#### Input records

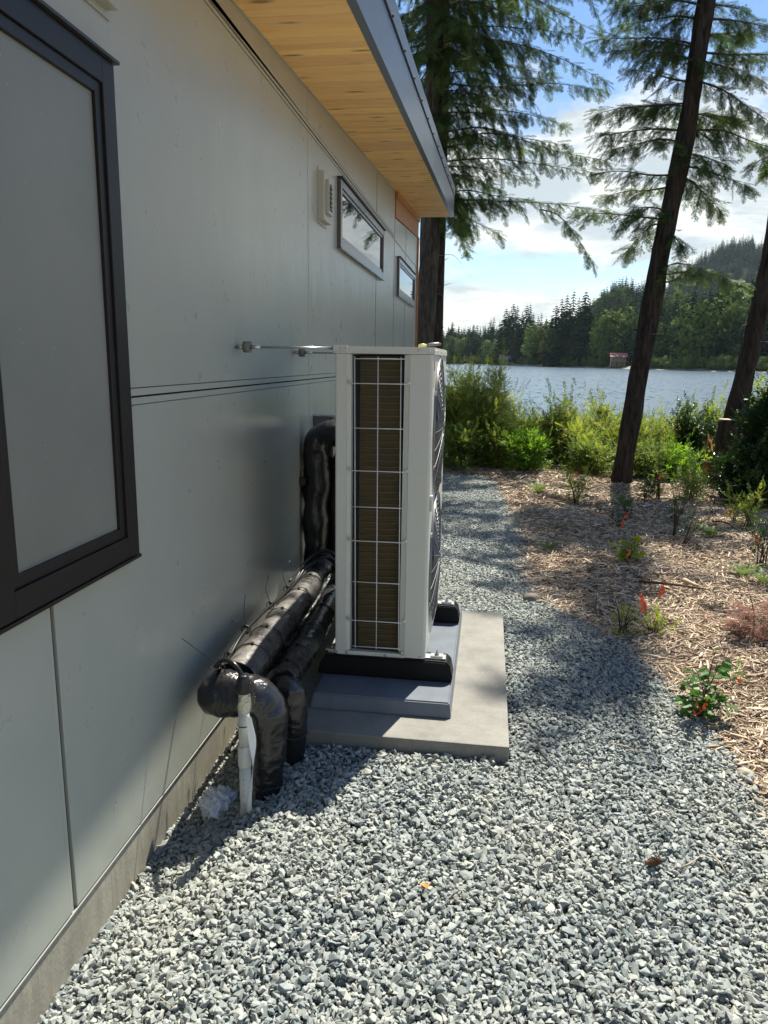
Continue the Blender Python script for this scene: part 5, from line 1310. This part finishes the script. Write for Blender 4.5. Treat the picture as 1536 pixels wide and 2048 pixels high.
def currant(label, base, tops, leaves, tape, size=.055, mat='leaf_currant', name='currant_bush'):
    rr = random.Random(int(base.x * 1000)); t = thing(name, label, 'plant', base)
    q = MB(); lm = None
    for tp in tops:
        tp = Vector(tp); c = spline([base + Vector((rr.gauss(0, .015), rr.gauss(0, .015), -.02)), base.lerp(tp, .5) + Vector((rr.gauss(0, .02), rr.gauss(0, .02), .02)), tp], 5)
        q.tube(c, [.004 * (1 - .6 * i / (len(c) - 1)) for i in range(len(c))], 5, False)
        for k in range(leaves):
            f = .18 + .82 * (k + rr.random() * .6) / leaves; i = min(int(f * (len(c) - 1)), len(c) - 2); p = c[i]
            d = Vector((rr.gauss(0, 1), rr.gauss(0, 1), rr.uniform(-.1, .5))).normalized(); pe = p + d * rr.uniform(.02, .05)
            q.tube([p, pe], .0012, 4, False)
            s_ = size * rr.uniform(.7, 1.25); nrm = Vector((rr.gauss(0, .5), -.35 + rr.gauss(0, .4), 1)); lb = MB(); leaf_shape(lb, pe, d + Vector((0, 0, -.3)), nrm, s_, s_ * 1.05, lobes=True)
            lb.build('leaf', MT[mat], t)
    q.build('stem', MT['twig'], t)
    for k, p in enumerate(tape): ribbon(t, p, s=k + int(base.y * 10))
    return t
b = G2(1402, 1425); Yp = b.y
currant('leafy green currant plant with lobed leaves and orange tape where gravel meets mulch', b,
        [at(1432, 1298, Yp), at(1440, 1330, Yp + .03), at(1375, 1365, Yp), at(1365, 1400, Yp), at(1440, 1385, Yp), at(1395, 1345, Yp - .05), at(1418, 1360, Yp + .05), at(1445, 1405, Yp - .05), at(1385, 1390, Yp - .08)], 10, [at(1409, 1398, Yp - .06), at(1390, 1405, Yp - .04)], .045)
b = G2(1252, 1128); Yp = b.y
currant('small yellow-green potted-size plant with orange tape in the middle of the mulch', b,
        [at(1273, 1072, Yp), at(1280, 1082, Yp), at(1235, 1085, Yp), at(1240, 1100, Yp), at(1262, 1090, Yp), at(1250, 1085, Yp + .05), at(1268, 1100, Yp - .05), at(1245, 1115, Yp - .05)], 7, [at(1256, 1100, Yp - .08), at(1254, 1120, Yp - .1)], .055, 'leaf_yellow', 'young_shrub')
def wisp(label, px, py, h, w, leaf, n, size, stems, tapes=(), name='young_shrub', cat='plant', mat='twig', **k):
    b = G2(px, py); t = shrub(label, b, h, w, leaf, n, size, stems, name=name, cat=cat, seed=int(px + py), mat=mat, **k)
    for i, (tx, ty) in enumerate(tapes): ribbon(t, at(tx, ty, b.y - .05), s=i + int(px), L=.07 if h > .1 else .02, w=.014 if h > .1 else .008)
    return t
wisp('sparse young shrub with two orange tapes beside the gravel bend', 1245, 1262, .30, .34, 'yellow', 46, .055, 8, [(1281, 1190), (1285, 1202)], spiky=.2)
wisp('straggly little shrub spilling right of the taped one', 1305, 1268, .17, .30, 'yellow', 50, .06, 7, [(1325, 1172)], spiky=.2)
wisp('small bush with orange tape at the mulch edge left of the leaning fir', 1150, 1008, .42, .36, 'mid', 190, .09, 8, [(1152, 945)])
wisp('thin upright sapling with a red-orange tape right of the leaning fir', 1314, 1000, .62, .22, 'mid', 60, .09, 4, [(1318, 948)])
wisp('feathery light green plant right of the thin sapling', 1380, 1005, .40, .5, 'ground', 300, .10, 10)
wisp('dark low clump at the foot of the leaning fir', 1290, 1003, .26, .38, 'dark', 200, .07, 8)
wisp('small grey-green plant with orange tapes in the shaded mulch', 1238, 1060, .20, .4, 'dark', 80, .06, 7, [(1251, 1025), (1247, 1042)])
wisp('dark wiry shrub in the middle of the mulch', 1345, 1075, .52, .34, 'dark', 110, .06, 7)
wisp('leaning dark sapling right of the wiry shrub', 1362, 1092, .40, .3, 'dark', 60, .06, 4, lean=(.15, 0))
wisp('leafy weed in the deep shade at the right edge', 1500, 1060, .40, .5, 'mid', 180, .08, 8, [(1520, 1062)])
wisp('shrub with orange tape below the right-hand fir', 1465, 1050, .32, .35, 'yellow', 60, .07, 5, [(1460, 1020)])
wisp('shaded small bush with orange tape at the right edge', 1525, 1130, .42, .4, 'dark', 160, .07, 7, [(1512, 1070)])
wisp('tiny green seedling with red tape near the lower right mulch', 1468, 1362, .06, .10, 'bright', 14, .035, 4, [(1478, 1358)])
# dead brown fir seedling
b = G2(1505, 1280); t = thing('dead_fir_seedling', 'rusty brown dead fir seedling near the right edge', 'plant', b)
rr = random.Random(4); pts, rots, scs = [], [], []
MB().tube(spline([b + Vector((0, 0, -.02)), b + Vector((-.01, 0, .15)), at(1495, 1172, b.y)], 5), [.006 * (1 - .8 * i / 10) for i in range(11)], 5).build('stem', MT['twig'], t)
for k in range(60):
    f = rr.random(); a_ = rr.uniform(0, 6.28); pts.append(tuple(b + Vector((math.cos(a_) * .02, math.sin(a_) * .02, .02 + .17 * f)))); rots.append(eul((math.cos(a_), math.sin(a_), rr.uniform(-.2, .5)))); scs.append(rr.uniform(.09, .19))
for k in range(30):
    p = b + Vector((rr.uniform(-.20, .25), rr.uniform(-.12, .2), .02 + .05 * rr.random())); pts.append(tuple(p)); rots.append(eul((rr.gauss(0, 1), rr.gauss(0, 1), rr.gauss(0, .2)))); scs.append(rr.uniform(.06, .15))
scatter('dead_needles', pts, rots, scs, pieces('sprays_dead', [spray_proto(i + 30, MT['brownleaf'], .6) for i in range(2)]), t)
# ferns
def fern(label, px, py, n, L, up=.9, mat='fern'):
    b = G2(px, py); rr = random.Random(px * 3 + py); t = thing('sword_fern', label, 'fern', b, None)
    for k in range(n):
        a_ = 6.28 * k / n + rr.gauss(0, .25); l_ = L * rr.uniform(.7, 1.1); d = Vector((math.cos(a_), math.sin(a_), 0)); mb = MB()
        C = [b + d * (l_ * f * .75) + Vector((0, 0, l_ * up * (f - .55 * f * f) * 1.1)) for f in np.linspace(0, 1, 13)]
        mb.tube(C, [.002 * (1 - .6 * i / 12) for i in range(13)], 4, False)
        for i in range(1, 13):
            p = C[i]; tg = (C[i] - C[i - 1]).normalized(); s_ = tg.cross(Vector((0, 0, 1))).normalized(); w = L * .16 * math.sin(min(1, i / 12 * 1.25 + .1) * 2.9) ** .8
            for sg in (-1, 1):
                e = p + s_ * sg * w + tg * w * .35 + Vector((0, 0, -.15 * w)); mb.add([p, p + tg * L * .03, e], [(0, 1, 2)]); mb.add([p - tg * L * .035, p - tg * L * .008, e - tg * L * .04], [(0, 1, 2)])
        mb.build('frond', MT[mat], t)
    return t
fern('fresh green sword fern beside the gravel path', 1098, 1098, 14, .17)
fern('small shaded fern farther up beside the path', 1116, 1060, 10, .12)
fern('fern near the bright sapling at the top of the path', 1075, 990, 12, .30)
fern('pale fern at the foot of the leaning fir', 1248, 1012, 12, .28)
fern('light fern in the sunny mulch left of the tree shadow', 1418, 1075, 12, .26)
fern('strap-leaved fern in the shadow of the right-hand fir', 1485, 1150, 11, .24)
fern('fern standing in the shadow below the cut stump', 1470, 1010, 12, .34)
fern('fern low at the right edge', 1530, 1175, 10, .24)
fern('reddish old fern on the mulch beside the path', 1110, 1004, 7, .22, .25, 'brownleaf')
fern('reddish dry fern clump by the fresh green fern', 1130, 1106, 8, .15, .2, 'brownleaf')
# sticks on the mulch
stick('fallen_stick', [A(1278, 1162, .07), A(1340, 1168, .08), A(1412, 1178, .06)], .012, 'twig', 'long straight dark stick on the mulch', 'stick')
stick('fallen_stick', [A(1250, 1138, .06), A(1270, 1150, .06), A(1300, 1160, .05)], .008, 'twig', 'short dark stick just below the yellow-green plant', 'stick')
stick('wood_slab', [A(1368, 1160, .07), A(1395, 1172, .07)], .018, 'cutwood', 'pale splinter of wood beside the long stick', 'wood piece')
stick('fallen_stick', [A(1408, 1298, .05), A(1440, 1282, .06), A(1466, 1264, .06)], .012, 'twig', 'mossy stick on the mulch near the dead fir seedling', 'stick')
stick('fallen_stick', [A(1425, 1042, .08), A(1450, 1045, .10), A(1480, 1062, .07)], .010, 'twig', 'curved dark stick left of the tree shadow', 'stick')
stick('wood_slab', [A(1233, 1208, .06), A(1243, 1228, .05)], .010, 'cutwood', 'pale wood splinter near the gravel bend', 'wood piece')
stick('fallen_stick', [A(1128, 1064, .05), A(1150, 1070, .06), A(1168, 1075, .04)], .010, 'cutwood', 'pale stick lying right of the small shaded fern', 'stick')
stick('fallen_stick', [A(1420, 990, .1), A(1455, 1000, .14), A(1495, 985, .1)], .014, 'twig_grey', 'grey fallen branch at the foot of the cut stump', 'stick')

# needle litter and twigs fallen on the gravel
lit = []
for i in range(4):
    q = MB(); q.tube([(-.5, 0, 0), (-.1, .03 * (i - 1.5), .01), (.5, -.04 * (i - 1.5), 0)], [.03, .025, .012], 4); lit.append(proto('litter_%d' % i, q, MT['twig'] if i % 2 else MT['cutwood']))
n = 900; y = RNG.uniform(1.0, 10, n); x = -1.05 + (edge_x(y) + 1.0) * RNG.random(n); kp = ~in_slab(x, y, .02); x, y = x[kp], y[kp]; n = len(x)
scatter('litter', np.stack([x, y, gz(x, y) + .034], 1), np.stack([RNG.normal(0, .15, n), RNG.normal(0, .15, n), RNG.uniform(0, 6.28, n)], 1), RNG.lognormal(math.log(.022), .5, n), pieces('litter_bits', lit), label='needles and bits of twig scattered over the gravel', cat='litter')

# ---- air: pale haze in one closed box round everything, sky outside
hm = bpy.data.materials.new('haze'); hm.use_nodes = True; ht = hm.node_tree; ht.nodes.clear()
pv_ = ht.nodes.new('ShaderNodeVolumePrincipled'); pv_.inputs['Color'].default_value = (.72, .86, 1, 1); pv_.inputs['Density'].default_value = .000035; pv_.inputs['Anisotropy'].default_value = .2
ht.links.new(pv_.outputs[0], ht.nodes.new('ShaderNodeOutputMaterial').inputs['Volume'])
MB().box(-2900, 2900, -200, 2900, -8, 460).build('haze', hm, None, kind='stuff', label='thin pale air over the lake and hills', cat='haze')
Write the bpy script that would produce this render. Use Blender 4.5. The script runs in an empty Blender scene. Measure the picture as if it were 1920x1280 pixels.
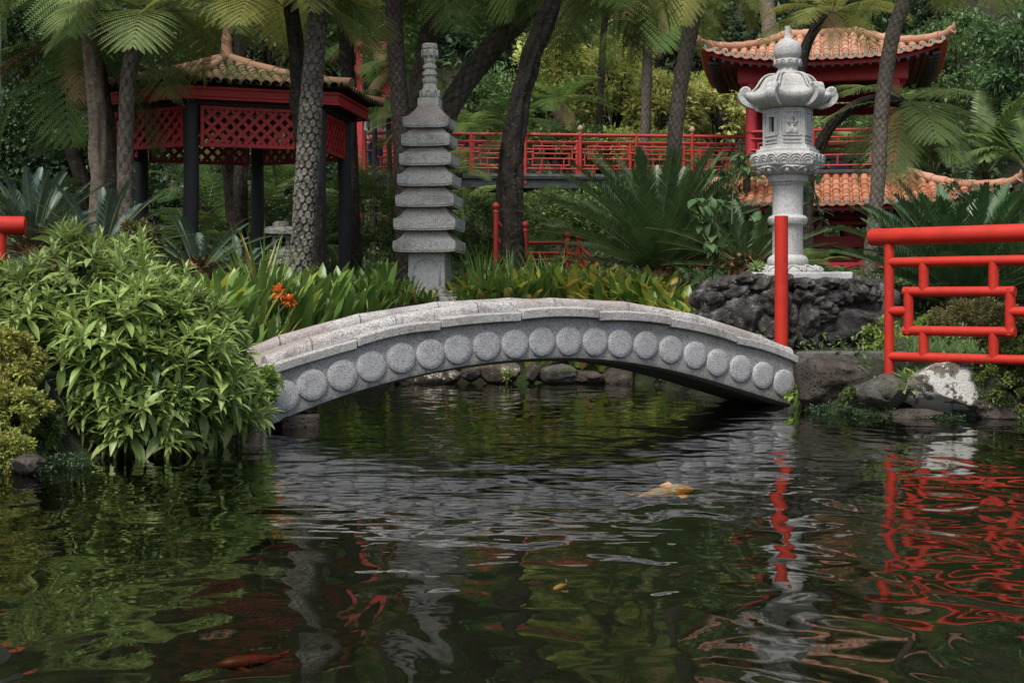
import bpy, bmesh, math
import numpy as np
from mathutils import Vector, Matrix, noise as mnoise
PI = math.pi
R = math.radians
scene = bpy.context.scene
COL = scene.collection
rng = np.random.default_rng(7)

# ------------------------------------------------------------------ camera geometry of the place
F = 2666.7; HZ = 560.0; CH = 1.10           # focal length in photo pixels, horizon row, eye height above the water
def at(px, py, Y):
    """world point seen at a photo pixel, at distance Y"""
    return np.array([(px-960.0)/F*Y, Y, CH-(py-HZ)/F*Y])
def ax(px, Y): return (px-960.0)/F*Y
def az(py, Y): return CH-(py-HZ)/F*Y

# ------------------------------------------------------------------ mesh builder
class MB:
    def __init__(s): s.V=[]; s.F=[]; s.M=[]; s.n=0; s.A=[]
    def add(s, v, f, m=0, a=None):
        v=np.asarray(v,float).reshape(-1,3)
        if isinstance(f,list) and len(f) and len(set(len(q) for q in f))>1:
            d={}
            for q in f: d.setdefault(len(q),[]).append(q)
            fs=[np.array(x,int) for x in d.values()]
        else: fs=[np.asarray(f,int)]
        s.V.append(v)
        for q in fs:
            s.F.append(q+s.n); s.M.append(np.full(len(q),m,int))
        s.A.append(np.zeros(len(v)) if a is None else np.asarray(a,float).ravel())
        s.n+=len(v)
    def build(s, name, mat, parent=None, smooth=False, bevel=0, attr=None, loc=None):
        me=bpy.data.meshes.new(name)
        V=np.concatenate(s.V); me.vertices.add(len(V)); me.vertices.foreach_set('co',V.ravel())
        L=np.concatenate([q.ravel() for q in s.F]); cnt=np.concatenate([np.full(len(q),q.shape[1]) for q in s.F])
        st=np.concatenate([[0],np.cumsum(cnt)[:-1]])
        me.loops.add(len(L)); me.loops.foreach_set('vertex_index',L)
        me.polygons.add(len(cnt)); me.polygons.foreach_set('loop_start',st)
        mats=mat if isinstance(mat,(list,tuple)) else [mat]
        for m in mats: me.materials.append(m)
        if len(mats)>1: me.polygons.foreach_set('material_index',np.concatenate(s.M))
        me.polygons.foreach_set('use_smooth',np.full(len(cnt),bool(smooth)))
        if attr:
            at_=me.attributes.new(attr,'FLOAT','POINT'); at_.data.foreach_set('value',np.concatenate(s.A))
        me.update(calc_edges=True)
        if smooth and smooth!='all':
            try: me.set_sharp_from_angle(angle=R(smooth if smooth is not True else 40))
            except Exception: pass
        o=bpy.data.objects.new(name,me); COL.objects.link(o)
        if parent is not None: o.parent=parent
        if loc is not None: o.location=loc
        if bevel:
            b=o.modifiers.new('bevel','BEVEL'); b.width=bevel; b.segments=2; b.limit_method='ANGLE'; b.angle_limit=R(40)
            b.harden_normals=False
        return o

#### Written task
In the listing above, find the line containing "Write the bpy" and the line containing "rng = np.random.default_rng(7)", then output those two lines and everything between them exactly as written, without the images.

#### Full response
Write the bpy script that would produce this render. Use Blender 4.5. The script runs in an empty Blender scene. Measure the picture as if it were 1920x1280 pixels.
import bpy, bmesh, math
import numpy as np
from mathutils import Vector, Matrix, noise as mnoise
PI = math.pi
R = math.radians
scene = bpy.context.scene
COL = scene.collection
rng = np.random.default_rng(7)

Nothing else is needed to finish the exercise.